How Does This Relate to the Event Loop

It's simple - Event Loop is a mechanism that effectively uses these two types of data structures in practice. Let's break it down step by step:

Example 1: a simplified case

In this example, we'll simply call a declared function and observe the "journey" that it takes until it is executed in the browser.

Step one: JavaScript encounters a function that is called in the source code it is interpreting.

function log(text) {
    console.log(`Log: ${text}`);
}

log('Hello!');

Step two: JavaScript moves the called function into the call stack:

Call stack:

• > log('Hello!')

Step three: The function, being the only one and the last one added to the stack, is at the top - it is popped off the stack first (LIFO principle) and executed in the browser.

• > Log: Hello!

Example 2 - nested functions

Functions that are called inside other functions are pushed onto the stack in reverse order of their appearance.

function first() {
    second();
}

function second() {
    third();
}

function third() {
    return 'Hello!';
}

first();

For this example, the call stack will look like this:

• third()

• second()

• first()

Following the LIFO principle, the functions are popped off the stack and executed one by one, starting with third(), then second(), then first().

What about the queue?

For asynchronous operations, such as setTimeout, or event handling, an additional element comes into play: the callback queue. This queue, as a data structure, was described in the section above.

Asynchronous operations don't go directly onto the call stack - they are first placed in the queue, where they wait for execution.

console.log('Log first');

setTimeout(() => console.log('Log last'), 0);

console.log('Log second');

Execution flow:

1. console.log('Log first'); is a synchronous operation and goes directly onto the call stack.

2. The setTimeout function is called synchronously, but its callback is moved to the callback queue.

3. console.log('Log second'); is executed synchronously on the call stack.

4. The browser engine, or any other JavaScript execution environment like Node.js, takes the control over the setTimeout and when the right time comes (in this case: zero miliseconds after the rest of the code is executed), gives its callback function to the callback queue. The Event Loop later checks this queue.

5. Once the stack is empty, the Event Loop checks the callback queue and moves the setTimeout callback onto the call stack, where it is executed. It's not zero milliseconds after, though - the call stack might be emptied few milliseconds later, so the exact time that the asynchronous parts can be executed is never definite.

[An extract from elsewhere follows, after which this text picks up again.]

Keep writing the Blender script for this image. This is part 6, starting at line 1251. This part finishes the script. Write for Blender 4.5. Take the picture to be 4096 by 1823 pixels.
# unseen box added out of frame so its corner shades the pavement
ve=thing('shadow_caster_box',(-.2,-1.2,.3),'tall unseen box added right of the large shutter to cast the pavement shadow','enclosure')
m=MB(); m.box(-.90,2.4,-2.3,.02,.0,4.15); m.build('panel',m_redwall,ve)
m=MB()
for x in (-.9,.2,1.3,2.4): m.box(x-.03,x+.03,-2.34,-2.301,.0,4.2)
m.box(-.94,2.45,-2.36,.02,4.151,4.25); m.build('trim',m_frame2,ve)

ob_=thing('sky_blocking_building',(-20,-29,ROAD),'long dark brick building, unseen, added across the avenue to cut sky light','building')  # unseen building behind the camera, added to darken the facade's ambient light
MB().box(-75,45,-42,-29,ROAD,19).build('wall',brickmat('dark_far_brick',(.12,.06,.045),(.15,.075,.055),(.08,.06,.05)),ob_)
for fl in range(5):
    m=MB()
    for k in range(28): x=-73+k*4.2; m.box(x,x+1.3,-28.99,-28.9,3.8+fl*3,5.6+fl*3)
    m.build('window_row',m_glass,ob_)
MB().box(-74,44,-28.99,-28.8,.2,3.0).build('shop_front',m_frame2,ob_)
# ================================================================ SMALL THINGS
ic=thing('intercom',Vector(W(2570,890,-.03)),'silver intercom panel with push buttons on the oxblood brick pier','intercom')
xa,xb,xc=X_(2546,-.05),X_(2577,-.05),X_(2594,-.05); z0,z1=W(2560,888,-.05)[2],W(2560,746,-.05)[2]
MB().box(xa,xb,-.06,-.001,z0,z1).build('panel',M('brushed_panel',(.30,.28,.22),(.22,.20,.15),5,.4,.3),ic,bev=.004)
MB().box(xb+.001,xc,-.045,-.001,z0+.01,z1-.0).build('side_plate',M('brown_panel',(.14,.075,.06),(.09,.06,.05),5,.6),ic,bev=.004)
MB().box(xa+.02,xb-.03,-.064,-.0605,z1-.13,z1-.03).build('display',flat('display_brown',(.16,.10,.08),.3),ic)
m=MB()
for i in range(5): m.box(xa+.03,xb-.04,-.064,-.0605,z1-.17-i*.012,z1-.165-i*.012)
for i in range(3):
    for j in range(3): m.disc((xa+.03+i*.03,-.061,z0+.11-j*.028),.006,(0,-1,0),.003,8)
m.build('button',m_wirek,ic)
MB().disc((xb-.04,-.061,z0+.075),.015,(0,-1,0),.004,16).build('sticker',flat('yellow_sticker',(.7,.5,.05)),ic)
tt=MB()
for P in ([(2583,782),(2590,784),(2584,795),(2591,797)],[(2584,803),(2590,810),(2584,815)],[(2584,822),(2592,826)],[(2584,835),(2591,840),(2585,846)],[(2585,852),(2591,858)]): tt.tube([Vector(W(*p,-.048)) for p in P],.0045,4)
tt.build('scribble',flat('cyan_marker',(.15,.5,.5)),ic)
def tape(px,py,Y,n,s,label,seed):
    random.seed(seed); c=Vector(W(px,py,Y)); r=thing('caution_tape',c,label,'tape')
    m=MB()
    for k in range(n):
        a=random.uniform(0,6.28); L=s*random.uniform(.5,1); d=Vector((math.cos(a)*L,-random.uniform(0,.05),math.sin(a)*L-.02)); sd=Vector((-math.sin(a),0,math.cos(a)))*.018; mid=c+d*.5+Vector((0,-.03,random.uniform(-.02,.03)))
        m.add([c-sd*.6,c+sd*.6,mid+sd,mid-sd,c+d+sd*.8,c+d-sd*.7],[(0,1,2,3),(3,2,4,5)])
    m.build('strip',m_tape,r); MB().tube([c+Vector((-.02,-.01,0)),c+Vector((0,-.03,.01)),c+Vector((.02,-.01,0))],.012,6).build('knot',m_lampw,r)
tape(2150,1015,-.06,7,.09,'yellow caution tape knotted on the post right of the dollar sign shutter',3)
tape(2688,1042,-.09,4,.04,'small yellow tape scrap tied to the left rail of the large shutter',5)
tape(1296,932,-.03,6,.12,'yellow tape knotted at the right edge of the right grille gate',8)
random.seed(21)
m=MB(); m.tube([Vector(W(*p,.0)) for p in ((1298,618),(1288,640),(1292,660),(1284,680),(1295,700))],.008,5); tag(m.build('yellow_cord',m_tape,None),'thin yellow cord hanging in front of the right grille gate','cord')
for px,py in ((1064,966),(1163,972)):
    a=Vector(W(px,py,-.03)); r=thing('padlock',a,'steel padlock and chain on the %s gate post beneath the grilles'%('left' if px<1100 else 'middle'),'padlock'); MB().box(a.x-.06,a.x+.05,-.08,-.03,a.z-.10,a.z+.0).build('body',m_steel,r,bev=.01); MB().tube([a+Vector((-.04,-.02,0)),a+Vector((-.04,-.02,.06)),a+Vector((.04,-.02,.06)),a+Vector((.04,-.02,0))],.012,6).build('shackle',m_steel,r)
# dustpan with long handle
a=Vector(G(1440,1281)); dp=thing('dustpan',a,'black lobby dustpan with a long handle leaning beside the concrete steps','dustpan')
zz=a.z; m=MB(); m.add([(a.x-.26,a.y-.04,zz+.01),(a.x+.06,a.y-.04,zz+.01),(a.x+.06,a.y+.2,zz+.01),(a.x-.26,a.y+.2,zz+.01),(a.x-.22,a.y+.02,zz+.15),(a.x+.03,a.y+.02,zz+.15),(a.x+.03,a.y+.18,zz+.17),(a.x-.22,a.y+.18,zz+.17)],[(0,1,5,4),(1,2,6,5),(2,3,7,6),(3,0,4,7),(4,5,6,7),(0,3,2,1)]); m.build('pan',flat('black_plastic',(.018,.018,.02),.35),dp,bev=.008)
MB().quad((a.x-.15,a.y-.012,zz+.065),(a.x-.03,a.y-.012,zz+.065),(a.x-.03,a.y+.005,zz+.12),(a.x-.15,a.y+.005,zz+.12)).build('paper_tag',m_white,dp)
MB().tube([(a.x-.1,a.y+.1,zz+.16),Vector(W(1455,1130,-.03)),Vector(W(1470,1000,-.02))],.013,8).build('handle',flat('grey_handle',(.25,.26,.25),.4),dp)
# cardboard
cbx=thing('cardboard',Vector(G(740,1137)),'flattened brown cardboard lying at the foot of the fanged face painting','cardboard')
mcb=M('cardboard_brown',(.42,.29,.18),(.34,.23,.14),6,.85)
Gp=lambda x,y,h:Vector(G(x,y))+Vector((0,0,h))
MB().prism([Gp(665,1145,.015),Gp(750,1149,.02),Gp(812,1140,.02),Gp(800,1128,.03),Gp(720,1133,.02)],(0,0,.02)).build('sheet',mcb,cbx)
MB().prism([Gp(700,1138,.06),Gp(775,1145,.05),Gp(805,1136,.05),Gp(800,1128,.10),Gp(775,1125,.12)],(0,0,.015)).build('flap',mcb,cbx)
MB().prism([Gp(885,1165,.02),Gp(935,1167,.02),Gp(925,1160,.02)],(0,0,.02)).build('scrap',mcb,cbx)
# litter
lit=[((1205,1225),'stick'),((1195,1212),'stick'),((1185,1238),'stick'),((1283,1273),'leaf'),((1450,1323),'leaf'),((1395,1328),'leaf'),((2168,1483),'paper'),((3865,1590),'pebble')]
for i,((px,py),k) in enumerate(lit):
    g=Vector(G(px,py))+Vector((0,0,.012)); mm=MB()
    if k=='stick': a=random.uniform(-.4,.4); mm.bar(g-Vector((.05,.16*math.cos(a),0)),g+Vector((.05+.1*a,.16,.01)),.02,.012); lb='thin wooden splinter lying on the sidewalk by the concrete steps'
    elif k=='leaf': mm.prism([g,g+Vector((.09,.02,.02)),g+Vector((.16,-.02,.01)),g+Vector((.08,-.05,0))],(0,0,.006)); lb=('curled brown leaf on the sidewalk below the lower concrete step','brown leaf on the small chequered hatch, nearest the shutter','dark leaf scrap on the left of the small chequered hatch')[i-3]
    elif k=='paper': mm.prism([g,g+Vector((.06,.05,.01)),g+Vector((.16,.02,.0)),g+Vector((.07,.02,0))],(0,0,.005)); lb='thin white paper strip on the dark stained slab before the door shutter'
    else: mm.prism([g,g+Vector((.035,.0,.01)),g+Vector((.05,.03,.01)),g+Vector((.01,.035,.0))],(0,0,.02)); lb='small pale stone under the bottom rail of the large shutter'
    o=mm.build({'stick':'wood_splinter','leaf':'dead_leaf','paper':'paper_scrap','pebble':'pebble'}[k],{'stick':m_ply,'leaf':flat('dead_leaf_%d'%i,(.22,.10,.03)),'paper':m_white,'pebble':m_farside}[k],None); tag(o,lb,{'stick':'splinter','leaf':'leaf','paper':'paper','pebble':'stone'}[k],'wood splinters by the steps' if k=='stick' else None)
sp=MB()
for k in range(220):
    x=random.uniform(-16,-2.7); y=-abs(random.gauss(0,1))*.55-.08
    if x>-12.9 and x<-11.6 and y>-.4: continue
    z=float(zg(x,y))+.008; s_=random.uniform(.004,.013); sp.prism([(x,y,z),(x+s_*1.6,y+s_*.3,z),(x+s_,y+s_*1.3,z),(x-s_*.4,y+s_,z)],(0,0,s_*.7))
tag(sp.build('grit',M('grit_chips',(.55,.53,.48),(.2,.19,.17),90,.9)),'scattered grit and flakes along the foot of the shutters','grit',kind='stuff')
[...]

Mikrotasks and their own queue?

Asynchronous operations triggered by callbacks are placed in the "standard" callback queue. However, in the JavaScript world, we also have other important mechanisms for invoking asynchronous operations - for example, Promises. Asynchronous code associated with them has its own queue, called the "microtask queue".

It has priority over the standard callback queue, which means that callbacks always execute only when the microtask queue is emptied - in short, synchronous code always has priority, then asynchronous code invoked using Promises, and only then the standard callbacks.

Final thoughts

The Event Loop enables JavaScript to handle asynchronous operations efficiently in a single-threaded environment. By combining the call stack and the callback queue, it manages the execution of functions and background operations, ensuring the smooth operation of applications.

I hope this post managed to explain the mechanism in a simple way - first by detailing the data structures it uses, and then by illustrating how it works with examples. The Event Loop is one of the most important aspects of programming in JavaScript. Understanding it not only helps you deal with asynchronous code but also avoids common issues like blocking or race conditions.